Exercise directions
All of the material below is to be repeated exactly.

======== Data provided ========

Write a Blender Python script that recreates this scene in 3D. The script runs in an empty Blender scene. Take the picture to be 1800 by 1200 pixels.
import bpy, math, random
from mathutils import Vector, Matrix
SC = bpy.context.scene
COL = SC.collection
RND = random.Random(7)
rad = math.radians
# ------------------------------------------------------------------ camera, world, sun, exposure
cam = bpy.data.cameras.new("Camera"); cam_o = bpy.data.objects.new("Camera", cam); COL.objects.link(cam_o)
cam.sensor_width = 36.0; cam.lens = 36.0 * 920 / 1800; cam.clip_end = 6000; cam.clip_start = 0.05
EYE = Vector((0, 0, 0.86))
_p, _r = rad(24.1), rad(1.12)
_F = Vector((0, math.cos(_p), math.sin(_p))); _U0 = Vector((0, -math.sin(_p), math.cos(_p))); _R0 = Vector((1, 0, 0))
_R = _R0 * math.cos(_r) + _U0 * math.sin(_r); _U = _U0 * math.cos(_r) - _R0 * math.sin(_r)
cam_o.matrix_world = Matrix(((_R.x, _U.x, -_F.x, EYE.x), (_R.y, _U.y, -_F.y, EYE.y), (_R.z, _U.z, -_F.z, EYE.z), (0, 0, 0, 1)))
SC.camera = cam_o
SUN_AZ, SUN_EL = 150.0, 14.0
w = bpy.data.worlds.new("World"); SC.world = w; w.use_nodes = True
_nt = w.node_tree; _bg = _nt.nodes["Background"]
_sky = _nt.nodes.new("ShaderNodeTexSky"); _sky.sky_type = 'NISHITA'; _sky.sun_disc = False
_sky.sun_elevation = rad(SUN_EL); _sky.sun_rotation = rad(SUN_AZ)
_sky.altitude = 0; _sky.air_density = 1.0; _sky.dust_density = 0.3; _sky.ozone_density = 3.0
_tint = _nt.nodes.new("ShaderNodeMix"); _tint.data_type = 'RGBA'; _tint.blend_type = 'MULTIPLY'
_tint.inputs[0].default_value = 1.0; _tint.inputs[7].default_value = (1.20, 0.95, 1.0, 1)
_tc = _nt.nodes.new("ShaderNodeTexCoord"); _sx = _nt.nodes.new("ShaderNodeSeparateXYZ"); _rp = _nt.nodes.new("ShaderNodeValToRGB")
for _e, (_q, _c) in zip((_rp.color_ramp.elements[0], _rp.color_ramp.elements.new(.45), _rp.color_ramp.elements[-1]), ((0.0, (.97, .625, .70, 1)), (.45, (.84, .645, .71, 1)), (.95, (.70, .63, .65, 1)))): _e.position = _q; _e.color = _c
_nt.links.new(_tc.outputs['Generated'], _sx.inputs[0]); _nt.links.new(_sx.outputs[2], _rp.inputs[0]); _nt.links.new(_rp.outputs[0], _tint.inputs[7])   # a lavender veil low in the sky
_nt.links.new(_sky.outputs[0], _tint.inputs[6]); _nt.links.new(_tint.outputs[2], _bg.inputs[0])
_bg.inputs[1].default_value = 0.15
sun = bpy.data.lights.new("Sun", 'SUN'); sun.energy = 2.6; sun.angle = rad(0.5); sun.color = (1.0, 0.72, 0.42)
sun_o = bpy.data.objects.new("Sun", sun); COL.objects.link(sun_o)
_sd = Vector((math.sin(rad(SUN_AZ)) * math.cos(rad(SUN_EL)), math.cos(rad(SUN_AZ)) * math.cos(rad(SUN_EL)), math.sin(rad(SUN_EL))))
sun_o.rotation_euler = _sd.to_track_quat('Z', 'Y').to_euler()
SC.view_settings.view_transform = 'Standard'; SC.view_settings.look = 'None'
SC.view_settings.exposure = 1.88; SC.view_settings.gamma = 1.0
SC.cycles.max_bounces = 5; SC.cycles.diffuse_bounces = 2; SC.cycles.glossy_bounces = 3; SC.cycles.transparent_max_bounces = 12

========

Written solution
Write a Blender Python script that recreates this scene in 3D. The script runs in an empty Blender scene. Take the picture to be 1800 by 1200 pixels.
import bpy, math, random
from mathutils import Vector, Matrix
SC = bpy.context.scene
COL = SC.collection
RND = random.Random(7)
rad = math.radians
# ------------------------------------------------------------------ camera, world, sun, exposure
cam = bpy.data.cameras.new("Camera"); cam_o = bpy.data.objects.new("Camera", cam); COL.objects.link(cam_o)
cam.sensor_width = 36.0; cam.lens = 36.0 * 920 / 1800; cam.clip_end = 6000; cam.clip_start = 0.05
EYE = Vector((0, 0, 0.86))
_p, _r = rad(24.1), rad(1.12)
_F = Vector((0, math.cos(_p), math.sin(_p))); _U0 = Vector((0, -math.sin(_p), math.cos(_p))); _R0 = Vector((1, 0, 0))
_R = _R0 * math.cos(_r) + _U0 * math.sin(_r); _U = _U0 * math.cos(_r) - _R0 * math.sin(_r)
cam_o.matrix_world = Matrix(((_R.x, _U.x, -_F.x, EYE.x), (_R.y, _U.y, -_F.y, EYE.y), (_R.z, _U.z, -_F.z, EYE.z), (0, 0, 0, 1)))
SC.camera = cam_o
SUN_AZ, SUN_EL = 150.0, 14.0
w = bpy.data.worlds.new("World"); SC.world = w; w.use_nodes = True
_nt = w.node_tree; _bg = _nt.nodes["Background"]
_sky = _nt.nodes.new("ShaderNodeTexSky"); _sky.sky_type = 'NISHITA'; _sky.sun_disc = False
_sky.sun_elevation = rad(SUN_EL); _sky.sun_rotation = rad(SUN_AZ)
_sky.altitude = 0; _sky.air_density = 1.0; _sky.dust_density = 0.3; _sky.ozone_density = 3.0
_tint = _nt.nodes.new("ShaderNodeMix"); _tint.data_type = 'RGBA'; _tint.blend_type = 'MULTIPLY'
_tint.inputs[0].default_value = 1.0; _tint.inputs[7].default_value = (1.20, 0.95, 1.0, 1)
_tc = _nt.nodes.new("ShaderNodeTexCoord"); _sx = _nt.nodes.new("ShaderNodeSeparateXYZ"); _rp = _nt.nodes.new("ShaderNodeValToRGB")
for _e, (_q, _c) in zip((_rp.color_ramp.elements[0], _rp.color_ramp.elements.new(.45), _rp.color_ramp.elements[-1]), ((0.0, (.97, .625, .70, 1)), (.45, (.84, .645, .71, 1)), (.95, (.70, .63, .65, 1)))): _e.position = _q; _e.color = _c
_nt.links.new(_tc.outputs['Generated'], _sx.inputs[0]); _nt.links.new(_sx.outputs[2], _rp.inputs[0]); _nt.links.new(_rp.outputs[0], _tint.inputs[7])   # a lavender veil low in the sky
_nt.links.new(_sky.outputs[0], _tint.inputs[6]); _nt.links.new(_tint.outputs[2], _bg.inputs[0])
_bg.inputs[1].default_value = 0.15
sun = bpy.data.lights.new("Sun", 'SUN'); sun.energy = 2.6; sun.angle = rad(0.5); sun.color = (1.0, 0.72, 0.42)
sun_o = bpy.data.objects.new("Sun", sun); COL.objects.link(sun_o)
_sd = Vector((math.sin(rad(SUN_AZ)) * math.cos(rad(SUN_EL)), math.cos(rad(SUN_AZ)) * math.cos(rad(SUN_EL)), math.sin(rad(SUN_EL))))
sun_o.rotation_euler = _sd.to_track_quat('Z', 'Y').to_euler()
SC.view_settings.view_transform = 'Standard'; SC.view_settings.look = 'None'
SC.view_settings.exposure = 1.88; SC.view_settings.gamma = 1.0
SC.cycles.max_bounces = 5; SC.cycles.diffuse_bounces = 2; SC.cycles.glossy_bounces = 3; SC.cycles.transparent_max_bounces = 12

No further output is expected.